A Green Mountain forest in Jerusalem, Vermont, named Jerusalem because it's the same altitude as the original Jerusalem.
Mt. Nebo, named after the biblical Mt. Nebo, photographed from Jerusalem, Utah, and the Moav mountain range east of the Dead Sea.
Moses climbed up from the western plains of Moav to Mt. Nebo from where God showed him all the Land of Israel.  (Deuteronomy 34:1)
Mt.

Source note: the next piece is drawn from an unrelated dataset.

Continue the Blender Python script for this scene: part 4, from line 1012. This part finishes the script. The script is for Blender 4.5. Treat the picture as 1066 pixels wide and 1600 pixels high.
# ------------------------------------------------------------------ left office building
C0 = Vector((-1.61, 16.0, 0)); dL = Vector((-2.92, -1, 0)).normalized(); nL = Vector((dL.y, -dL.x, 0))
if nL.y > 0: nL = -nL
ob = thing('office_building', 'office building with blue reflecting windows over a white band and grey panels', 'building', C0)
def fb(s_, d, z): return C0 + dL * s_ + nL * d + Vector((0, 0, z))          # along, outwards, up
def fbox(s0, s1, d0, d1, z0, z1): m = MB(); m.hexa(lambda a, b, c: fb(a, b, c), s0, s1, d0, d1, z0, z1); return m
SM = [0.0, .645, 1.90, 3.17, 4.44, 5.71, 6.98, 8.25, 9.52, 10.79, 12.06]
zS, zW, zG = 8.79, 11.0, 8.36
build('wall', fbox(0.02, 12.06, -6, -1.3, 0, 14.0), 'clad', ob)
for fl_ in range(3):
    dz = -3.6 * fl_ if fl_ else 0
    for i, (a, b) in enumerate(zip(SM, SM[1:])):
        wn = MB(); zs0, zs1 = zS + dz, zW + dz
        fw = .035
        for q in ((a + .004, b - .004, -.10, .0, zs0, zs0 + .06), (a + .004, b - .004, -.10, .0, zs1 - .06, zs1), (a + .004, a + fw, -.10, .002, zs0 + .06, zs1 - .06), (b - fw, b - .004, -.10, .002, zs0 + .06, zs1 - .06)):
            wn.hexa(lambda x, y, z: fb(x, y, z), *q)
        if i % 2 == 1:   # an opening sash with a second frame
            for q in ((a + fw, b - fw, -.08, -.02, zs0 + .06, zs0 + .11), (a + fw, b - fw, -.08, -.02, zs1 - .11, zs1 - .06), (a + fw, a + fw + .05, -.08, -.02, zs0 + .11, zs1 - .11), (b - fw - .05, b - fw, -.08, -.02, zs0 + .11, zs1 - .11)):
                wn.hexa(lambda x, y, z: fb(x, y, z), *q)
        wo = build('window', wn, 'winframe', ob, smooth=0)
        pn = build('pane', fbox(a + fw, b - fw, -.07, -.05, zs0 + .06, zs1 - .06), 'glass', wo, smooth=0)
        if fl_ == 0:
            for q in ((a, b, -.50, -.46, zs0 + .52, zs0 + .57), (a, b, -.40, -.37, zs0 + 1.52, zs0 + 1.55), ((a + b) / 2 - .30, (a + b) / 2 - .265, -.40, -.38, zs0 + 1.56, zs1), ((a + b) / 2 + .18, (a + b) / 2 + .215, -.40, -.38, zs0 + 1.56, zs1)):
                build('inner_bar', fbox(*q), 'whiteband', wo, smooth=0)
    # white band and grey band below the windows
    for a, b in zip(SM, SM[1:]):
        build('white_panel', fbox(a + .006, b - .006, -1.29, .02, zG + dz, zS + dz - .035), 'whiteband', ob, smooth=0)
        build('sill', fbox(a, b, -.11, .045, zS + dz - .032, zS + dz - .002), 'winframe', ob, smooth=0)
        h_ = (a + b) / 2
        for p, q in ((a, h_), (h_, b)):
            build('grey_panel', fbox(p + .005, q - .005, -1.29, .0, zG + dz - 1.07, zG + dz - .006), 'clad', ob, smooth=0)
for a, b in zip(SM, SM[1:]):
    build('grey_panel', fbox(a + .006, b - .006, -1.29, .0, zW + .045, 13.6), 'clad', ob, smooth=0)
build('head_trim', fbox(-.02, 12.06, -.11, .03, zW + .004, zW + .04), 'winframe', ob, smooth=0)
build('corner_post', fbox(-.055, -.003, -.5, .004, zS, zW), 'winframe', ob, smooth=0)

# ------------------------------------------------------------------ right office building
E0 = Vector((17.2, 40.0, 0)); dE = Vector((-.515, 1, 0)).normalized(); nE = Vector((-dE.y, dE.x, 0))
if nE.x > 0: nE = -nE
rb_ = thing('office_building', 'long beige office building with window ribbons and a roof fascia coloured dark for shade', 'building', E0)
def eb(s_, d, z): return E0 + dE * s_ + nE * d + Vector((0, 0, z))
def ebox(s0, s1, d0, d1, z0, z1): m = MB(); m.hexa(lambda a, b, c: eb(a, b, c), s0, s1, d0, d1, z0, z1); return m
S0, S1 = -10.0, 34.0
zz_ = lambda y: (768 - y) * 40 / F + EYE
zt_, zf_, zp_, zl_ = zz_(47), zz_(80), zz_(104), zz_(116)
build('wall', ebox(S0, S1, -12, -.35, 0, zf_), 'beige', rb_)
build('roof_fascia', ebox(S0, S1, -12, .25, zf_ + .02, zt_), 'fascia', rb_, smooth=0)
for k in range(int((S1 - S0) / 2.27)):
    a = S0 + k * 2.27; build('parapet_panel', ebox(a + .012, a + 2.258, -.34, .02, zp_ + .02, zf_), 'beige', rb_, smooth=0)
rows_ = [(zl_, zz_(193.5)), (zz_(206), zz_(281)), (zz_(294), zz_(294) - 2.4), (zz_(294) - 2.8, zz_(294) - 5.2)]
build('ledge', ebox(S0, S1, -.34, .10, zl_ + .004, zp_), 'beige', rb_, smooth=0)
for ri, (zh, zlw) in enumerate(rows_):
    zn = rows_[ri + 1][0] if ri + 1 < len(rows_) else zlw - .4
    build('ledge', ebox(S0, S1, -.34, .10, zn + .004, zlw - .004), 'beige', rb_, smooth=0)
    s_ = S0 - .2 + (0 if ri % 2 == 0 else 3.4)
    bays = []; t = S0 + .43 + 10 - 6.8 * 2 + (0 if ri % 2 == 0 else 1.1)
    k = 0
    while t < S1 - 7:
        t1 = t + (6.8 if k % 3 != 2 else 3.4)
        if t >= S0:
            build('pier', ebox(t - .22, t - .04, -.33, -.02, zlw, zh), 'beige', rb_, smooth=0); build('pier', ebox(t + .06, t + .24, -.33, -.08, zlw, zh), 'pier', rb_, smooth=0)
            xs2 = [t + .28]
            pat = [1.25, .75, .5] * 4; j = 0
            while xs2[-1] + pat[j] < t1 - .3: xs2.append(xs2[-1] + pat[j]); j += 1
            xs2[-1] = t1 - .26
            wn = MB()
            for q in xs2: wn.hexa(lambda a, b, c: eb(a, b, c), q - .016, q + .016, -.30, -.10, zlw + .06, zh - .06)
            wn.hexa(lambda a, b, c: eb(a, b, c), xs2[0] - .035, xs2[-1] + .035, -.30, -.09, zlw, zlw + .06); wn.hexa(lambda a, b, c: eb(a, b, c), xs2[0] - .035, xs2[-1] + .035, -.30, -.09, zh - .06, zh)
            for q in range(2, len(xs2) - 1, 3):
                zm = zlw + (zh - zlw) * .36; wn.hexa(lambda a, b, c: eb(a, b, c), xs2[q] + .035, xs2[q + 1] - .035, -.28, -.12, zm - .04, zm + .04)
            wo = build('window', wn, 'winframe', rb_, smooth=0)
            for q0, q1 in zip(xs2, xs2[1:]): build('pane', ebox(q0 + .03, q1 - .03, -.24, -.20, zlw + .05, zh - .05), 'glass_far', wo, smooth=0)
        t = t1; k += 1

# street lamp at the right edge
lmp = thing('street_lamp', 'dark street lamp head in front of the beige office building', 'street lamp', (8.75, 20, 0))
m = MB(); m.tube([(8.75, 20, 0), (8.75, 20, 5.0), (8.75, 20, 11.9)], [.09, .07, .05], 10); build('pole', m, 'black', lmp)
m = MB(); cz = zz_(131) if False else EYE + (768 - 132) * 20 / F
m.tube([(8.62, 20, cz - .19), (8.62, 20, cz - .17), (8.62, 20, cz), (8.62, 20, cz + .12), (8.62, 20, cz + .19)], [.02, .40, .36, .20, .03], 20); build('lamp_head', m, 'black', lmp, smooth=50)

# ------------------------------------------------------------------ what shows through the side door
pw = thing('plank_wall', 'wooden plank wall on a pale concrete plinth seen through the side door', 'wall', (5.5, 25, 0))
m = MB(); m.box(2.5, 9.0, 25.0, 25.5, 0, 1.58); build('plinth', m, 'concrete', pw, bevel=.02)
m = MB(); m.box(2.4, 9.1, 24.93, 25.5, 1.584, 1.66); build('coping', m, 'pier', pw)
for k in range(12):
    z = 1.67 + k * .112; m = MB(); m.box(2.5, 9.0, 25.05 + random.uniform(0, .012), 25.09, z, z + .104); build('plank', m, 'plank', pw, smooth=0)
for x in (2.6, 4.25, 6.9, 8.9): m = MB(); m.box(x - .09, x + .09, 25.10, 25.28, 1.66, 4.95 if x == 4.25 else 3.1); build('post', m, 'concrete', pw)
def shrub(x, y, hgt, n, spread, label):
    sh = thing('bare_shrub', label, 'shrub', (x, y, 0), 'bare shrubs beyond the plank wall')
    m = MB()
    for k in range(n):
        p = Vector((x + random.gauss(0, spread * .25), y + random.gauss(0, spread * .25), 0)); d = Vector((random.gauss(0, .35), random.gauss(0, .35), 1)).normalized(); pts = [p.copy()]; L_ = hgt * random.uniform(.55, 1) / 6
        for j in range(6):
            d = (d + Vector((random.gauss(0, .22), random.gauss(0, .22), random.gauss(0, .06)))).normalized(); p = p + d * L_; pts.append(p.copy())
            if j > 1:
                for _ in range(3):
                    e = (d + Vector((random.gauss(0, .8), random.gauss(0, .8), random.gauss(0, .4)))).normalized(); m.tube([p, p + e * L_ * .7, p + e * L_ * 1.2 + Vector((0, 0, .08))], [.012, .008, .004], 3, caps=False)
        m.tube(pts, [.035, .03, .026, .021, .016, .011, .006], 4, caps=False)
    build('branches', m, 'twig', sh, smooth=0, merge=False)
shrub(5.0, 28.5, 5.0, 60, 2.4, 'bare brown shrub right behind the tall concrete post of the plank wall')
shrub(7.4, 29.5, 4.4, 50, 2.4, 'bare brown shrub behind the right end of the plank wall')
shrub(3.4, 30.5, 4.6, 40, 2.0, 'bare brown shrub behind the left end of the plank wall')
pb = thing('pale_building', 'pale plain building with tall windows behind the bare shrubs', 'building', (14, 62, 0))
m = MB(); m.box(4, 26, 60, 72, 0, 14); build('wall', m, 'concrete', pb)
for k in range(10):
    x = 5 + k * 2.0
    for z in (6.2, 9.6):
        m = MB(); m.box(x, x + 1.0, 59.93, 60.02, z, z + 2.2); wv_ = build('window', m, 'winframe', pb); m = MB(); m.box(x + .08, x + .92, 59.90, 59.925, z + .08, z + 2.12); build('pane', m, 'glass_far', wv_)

Nebo, Utah, is nearly five times as high as the original.
Mel photographed our son Ari pitching for the Petah Tikva Pioneers in an Israel Baseball League game in Tel Aviv.

Sunday, September 4, 2011

Ki Teitzei (When you will go out) כי תצא

Shook Shopping

For the Lord thy God walketh in the midst of thy camp. (Deuteronomy 23:15) כי יהוה אלהך מתהלך בקרב מחנך 

Seeing God walking in the midst of our daily life is the overriding theme of this entire Torah Tweets blogart project.
Mel photographed our daughter Iyrit shopping for Shabbat in the lively Petah Tikva shook (marketplace).  
We repeat here the introductory comments at the top of this blog that emphasize the centrality of down-to-earth spirituality in Judaism.
Talmudic scholar Rabbi Joseph B. Soloveitchik in his book Halakhic Man teaches that Judaism does not direct its gaze upward but downward.
It does not aspire to a heavenly transcendence, nor does it seek to soar upon the wings of some abstract, mysterious spirituality.
It fixes its gaze upon concrete, empirical reality permeating every nook and cranny of life.
The shook, the street, the factory, the house, the mall, the banquet hall, all constitute the backdrop of religious life.
The Lubavitcher Rebbe, Menachem M. Schneerson, teaches that it is not enough for the Jew to rest content with his own spiritual ascent.
He must strive to draw spirituality down into the world and into every part of it from the world of his work to his social life.
His work and social life should not only not distract him from his pursuit of G-d, but they must become a full part of it.
American writer E. L. Doctorow in his novel City of God expresses the same thoughts poetically. 
If there is a religious agency in our lives, it has to appear in the manner of our times.
Not from on high, but a revelation that hides itself in our culture.
It will be ground-level, on the street, it'll be coming down the avenue in the traffic, hard to tell apart from anything else.
Zionist Rabbi Abraham Y. Kook sees individual actions combine as a symphony of Jews living together as a sovereign nation in their own land.
The first message that Moses chose to teach the Jewish people as they were about to enter the Land of Israel was to fuse heaven to earth,
To enable the mundane to rise up and touch the Divine, the spiritual to vitalize the physical, not only as individuals but as a nation.